New film follows the steps of Andrew Wyeth
'Wyeth,' a new PBS film about Andrew Wyeth, walks in the artists' footsteps.
A new documentary about the artist Andrew Wyeth will premiere on PBS’ “American Masters” on WHYY Channel 12 Friday evening.
“Wyeth” was made by Philadelphia-based filmmaker Glenn Holsten, who literally walked in Wyeth’s footsteps to make a portrait of the extremely popular but often misunderstood artist.
Holsten tried to match the aesthetic of the artist by shooting in the same landscapes that inspired Wyeth over his entire career. The film’s stunning cinematography is simultaneously illustrative of the artist’s methods and a meditation on nature.
“They’re there! I didn’t make them up. The hills look like that,” said Holsten. “When I first went to Andrew Wyeth’s studio, driving through Chadds Ford and the road that goes right up to his studio, I was, like, this is like driving into a painting.”
Wyeth lived and worked his entire life without hardly moving. For some 70 years, he painted the people and landscapes of exactly two places: Chadds Ford, Pennsylvania, and Cushing, Maine. Both are relatively isolated and rural.
Even as the New York Museum of Modern Art paid huge sums for his “Christina’s World,” and he graced the cover of Time magazine, he was inextricably rooted in the place he was born.
“He was successful early on, so there was a financial stability there in his life,” said Holsten. “It was his job to go out and experience the world. I think he chose to experience Chadds Ford and Maine – I think those were so interesting to him that he didn’t need other places.”
During the midcentury heyday of abstract expressionism and pop art, Andrew Wyeth’s somber and gritty images of wooden barns and grassy fields seemed like a different planet, but he was among the most popular and controversial artists of the day.
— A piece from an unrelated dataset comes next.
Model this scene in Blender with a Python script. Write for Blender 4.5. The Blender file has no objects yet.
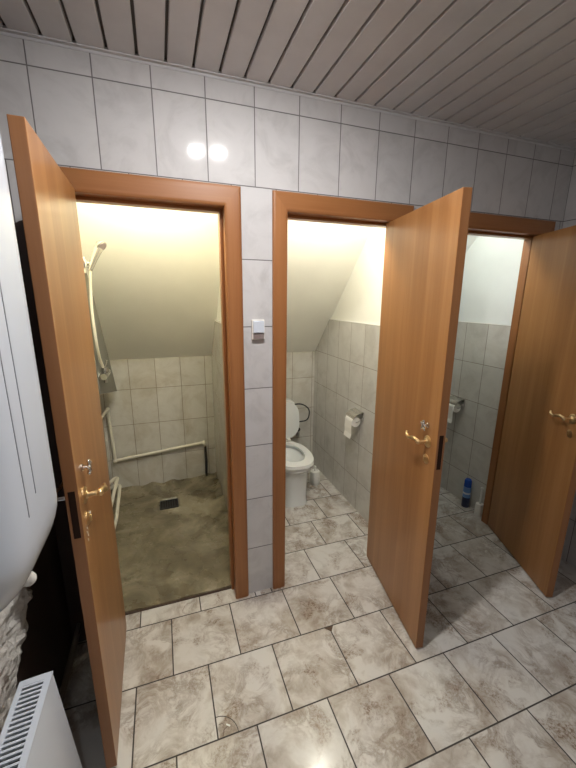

The film suggests both his admirers and his critics did not fully appreciate how complex his pictures were. Wyeth did not paint from life, rather he worked and reworked an image until it was distilled down to a slurry of emotion and memory.
Wyeth spent a lot of time painting the homestead of his neighbors, the Kuerners. One painting started as a portrait of Mrs. Kuerner and the family dog waiting for Mr. Kuerner to come home. He made scores of sketches, working out what the picture was essentially about.
In the end, he eliminated everyone from the image. “Groundhog Day” is a stark table set for one, with only a knife for a utensil. Outside, the sunlight window is a rough-cut log with jagged splinters.
There are stories buried in his work, sometimes too deeply to be read. Wyeth thought like a modernist, sometimes turning a painting upside down to be able to test the image as an abstract composition.
“I think what’s so interesting about his work is that we don’t have to know what he’s putting into the paintings. What we know is what we take out of them,” said Holsten. “He always said simple is really, really hard. I love that as a lesson for me: simple is hard. He would paint things and take things out and take things out and take things out.”
Andrew Wyeth died in 2009 at age 91. For most of his life he had a difficult relationship with critics, many of whom responded negatively to his popularity and bleak, earth-toned farmyards. In the last decade of his life, he saw a renewed interest in his work.